Epitaxial In₂O₃ (001) thin films with a Sn content between 0 and 30 at% were grown on Yttria stabilized Zirconia YSZ (001) using oxygen-plasma-assisted molecular beam epitaxy (MBE). The growth was monitored with Reflection-high-energy-electron-diffraction (RHEED). Low-energy-electron-diffraction (LEED) showed well ordered surfaces.

Angle-resolved X-ray photoemission (ARXPS) performed in situ shows that Sn⁴⁺ substitutes In³⁺ in the In₂O₃ bixbyite lattice and Sn enrichment in the near-surface region. A shoulder at the Sn 3d_5/2 peak at off-normal-emission angles indicates a Sn²⁺ oxidation state. The O 1s peak shows significant asymmetry in In₂O₃ and a more symmetric peak shape with increasing Sn content. This indicates that the charge imbalance, produced by substituting Sn⁴⁺ for In³⁺ in the In₂O₃ lattice, is compensated by introducing extra oxygen in the bixbyite structure.

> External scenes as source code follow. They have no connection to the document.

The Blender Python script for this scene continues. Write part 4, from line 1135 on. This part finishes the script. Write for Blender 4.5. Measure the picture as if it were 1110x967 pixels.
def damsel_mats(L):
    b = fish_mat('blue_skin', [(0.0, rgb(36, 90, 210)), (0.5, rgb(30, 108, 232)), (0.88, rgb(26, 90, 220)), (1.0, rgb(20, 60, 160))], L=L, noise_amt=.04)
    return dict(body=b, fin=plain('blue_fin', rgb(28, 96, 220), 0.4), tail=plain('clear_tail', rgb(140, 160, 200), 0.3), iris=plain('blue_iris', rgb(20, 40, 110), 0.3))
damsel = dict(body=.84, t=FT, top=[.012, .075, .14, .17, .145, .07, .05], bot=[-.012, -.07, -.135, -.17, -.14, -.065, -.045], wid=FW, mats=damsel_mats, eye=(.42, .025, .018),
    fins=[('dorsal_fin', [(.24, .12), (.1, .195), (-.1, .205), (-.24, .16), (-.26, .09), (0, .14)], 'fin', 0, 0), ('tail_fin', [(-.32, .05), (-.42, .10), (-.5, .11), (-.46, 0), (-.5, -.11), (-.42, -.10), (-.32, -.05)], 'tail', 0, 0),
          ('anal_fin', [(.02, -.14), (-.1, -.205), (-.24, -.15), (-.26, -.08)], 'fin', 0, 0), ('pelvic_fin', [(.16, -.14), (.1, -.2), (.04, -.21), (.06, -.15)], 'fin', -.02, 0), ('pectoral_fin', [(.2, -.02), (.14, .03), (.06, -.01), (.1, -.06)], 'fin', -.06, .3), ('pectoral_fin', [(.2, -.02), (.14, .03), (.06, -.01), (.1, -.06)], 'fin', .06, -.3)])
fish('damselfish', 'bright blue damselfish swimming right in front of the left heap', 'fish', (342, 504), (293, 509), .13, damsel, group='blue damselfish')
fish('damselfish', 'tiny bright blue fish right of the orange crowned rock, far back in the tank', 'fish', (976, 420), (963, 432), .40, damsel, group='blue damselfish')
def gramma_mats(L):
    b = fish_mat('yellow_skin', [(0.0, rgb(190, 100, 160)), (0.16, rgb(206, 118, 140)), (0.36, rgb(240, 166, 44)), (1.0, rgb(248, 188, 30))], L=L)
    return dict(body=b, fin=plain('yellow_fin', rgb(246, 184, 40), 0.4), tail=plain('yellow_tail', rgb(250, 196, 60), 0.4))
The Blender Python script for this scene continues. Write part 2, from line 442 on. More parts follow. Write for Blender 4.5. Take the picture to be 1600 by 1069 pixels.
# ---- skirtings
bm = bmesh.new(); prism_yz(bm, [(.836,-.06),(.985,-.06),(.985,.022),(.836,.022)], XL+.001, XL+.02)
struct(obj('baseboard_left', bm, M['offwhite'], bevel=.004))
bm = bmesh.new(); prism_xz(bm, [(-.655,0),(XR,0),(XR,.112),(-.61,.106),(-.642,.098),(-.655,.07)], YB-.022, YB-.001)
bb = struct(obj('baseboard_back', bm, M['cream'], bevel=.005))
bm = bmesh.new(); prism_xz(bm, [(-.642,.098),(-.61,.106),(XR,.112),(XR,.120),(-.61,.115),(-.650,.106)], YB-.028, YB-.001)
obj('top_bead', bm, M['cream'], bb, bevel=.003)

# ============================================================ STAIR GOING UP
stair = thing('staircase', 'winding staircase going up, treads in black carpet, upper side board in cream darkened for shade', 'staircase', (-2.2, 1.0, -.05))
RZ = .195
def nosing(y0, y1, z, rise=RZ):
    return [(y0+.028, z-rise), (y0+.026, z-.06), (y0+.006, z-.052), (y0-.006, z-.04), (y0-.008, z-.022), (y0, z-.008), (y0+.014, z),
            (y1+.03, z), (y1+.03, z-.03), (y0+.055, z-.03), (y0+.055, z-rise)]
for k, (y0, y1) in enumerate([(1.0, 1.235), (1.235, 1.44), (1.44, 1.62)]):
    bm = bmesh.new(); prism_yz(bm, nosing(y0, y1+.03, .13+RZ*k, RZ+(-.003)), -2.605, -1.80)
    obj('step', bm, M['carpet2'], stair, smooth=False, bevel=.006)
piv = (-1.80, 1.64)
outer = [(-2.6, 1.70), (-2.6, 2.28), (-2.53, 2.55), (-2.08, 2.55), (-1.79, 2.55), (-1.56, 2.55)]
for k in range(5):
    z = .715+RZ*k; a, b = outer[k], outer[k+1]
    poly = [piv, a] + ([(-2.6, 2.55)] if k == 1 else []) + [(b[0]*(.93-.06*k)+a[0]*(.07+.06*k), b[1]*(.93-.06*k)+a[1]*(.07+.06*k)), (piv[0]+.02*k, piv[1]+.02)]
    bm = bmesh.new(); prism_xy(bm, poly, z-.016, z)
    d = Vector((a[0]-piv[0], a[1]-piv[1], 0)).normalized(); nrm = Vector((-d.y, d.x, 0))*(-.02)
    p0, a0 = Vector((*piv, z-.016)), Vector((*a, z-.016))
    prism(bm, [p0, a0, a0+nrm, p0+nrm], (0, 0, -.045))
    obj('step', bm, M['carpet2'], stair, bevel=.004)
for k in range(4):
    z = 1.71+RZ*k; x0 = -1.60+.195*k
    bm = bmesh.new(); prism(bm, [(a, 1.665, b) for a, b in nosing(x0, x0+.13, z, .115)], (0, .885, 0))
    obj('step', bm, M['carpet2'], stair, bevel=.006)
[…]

Preparing a flat ITO (001) surface is challenging due to its polar character. A Sn concentration of more than 15 at% is necessary to stabilize ITO (001). Empty-states Scanning Tunneling Microscopy (STM) shows terraces 100 to 400nm² in size and an overall surface roughness of 0.5nm. In agreement with previous theoretical work we find that the ITO (001) surface is oxygen terminated. Features in atomically-resolved STM images are interpreted with a model involving dimerization of surface oxygen.